On the revolving debt side, you'll notice that the largest increases take place in the 1950s, 1960s, and 1970s, is basically flat in the 1980s and 1990s, and then ticks up again in 2000.

This represents a number of different trends: first there was the auto loan revolution in the 1950s and 1960s; then came the introduction of Diner's Club, shortly followed by Amex, in the 1960's. Almost all of this debt was either secured by automobiles, or paid off each month; the latter represents float, not real revolving debt.

In the 1970s, the effective repeal of bank usury laws made Mastercard and Visa ubiquitous, causing debt to march upwards again. This is actual credit expansion. But it's hard to be sure how much, because this era is the death of another kind of debt: installment buying.

If people massively expand their asset base by a house and a couple of cars, not to mention labor-saving appliances like dishwashers and washing machines, 40% of it all debt financed, this is not an obviously worrisome trend. Especially since a lot of that represents a shift from expenses like rent to debt payments, which is not actually a net deterioration in people's finances. Nor is it clear that we should mourn for the days when the repo man could take away your furniture, television, and appliances.

There's another trend buried in there that matters a great deal: the secular decline in interest rates that began in the 1980s when Paul Volcker, then chairman of the Federal Reserve, went postal on inflation. As interest rates fell, debt rose as a percentage of disposable income, but that's because people could afford more debt on the same payment. This does not represent a material adverse change in peoples' circumstances.

Now, in fact, I agree that people overleveraged themselves in the last eight years, encouraged by ultra-low interest rates; that is now showing up in the DSR, which is now rising toward 15%. But I do not agree that this is the sort of financial holocaust that some argue. The housing bubble peaked in late 2005, meaning that we are now deep into the weeds of negative equity and teaser resets. This year should be the worst for mortgage performance, and yet the most recent figures show that the worst quality loans, subprime, have an overall foreclosure rate of 2% and a delinquency rate of 14%. These are not happy numbers--they represent hard times for a lot of families. And I expect that they will rise still further in the next report, due out in early June. But that's not "demise of the middle class" level; subprime ARMS, the problem market, account for only 7% of outstanding loans.

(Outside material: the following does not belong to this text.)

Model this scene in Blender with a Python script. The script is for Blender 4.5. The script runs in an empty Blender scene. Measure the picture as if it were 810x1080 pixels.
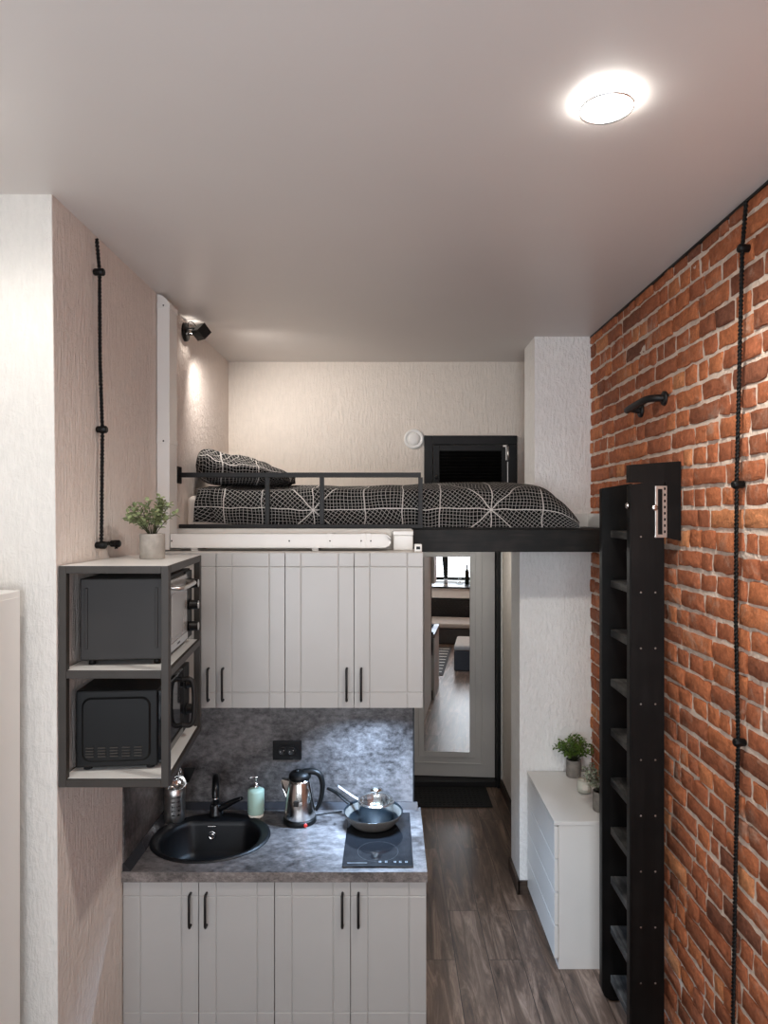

Nor is this as unique as many commentators seem to believe. The percentage of people who had negative net worth was about the same in 1962 as it was in 2000, the latest census year. The middle class certainly isn't in nearly as bad shape as it was in the 1980s, when high interest rates combined with falling inflation to make the debt they had hella expensive.

I am not trying to be a Pollyanna. Americans need to pay down some debt, and that process will be unpleasant. But they have adequate resources to do so, and the debt they have taken on largely represents an improvement in living standards and a transition to an ownership society that I think is overall a very good thing. More importantly, I find little evidence for Elizabeth Warren's claims about why Americans have all this debt--which is to say that they're being forced into it by heartless capitalism, a lzay government, and rising inequality.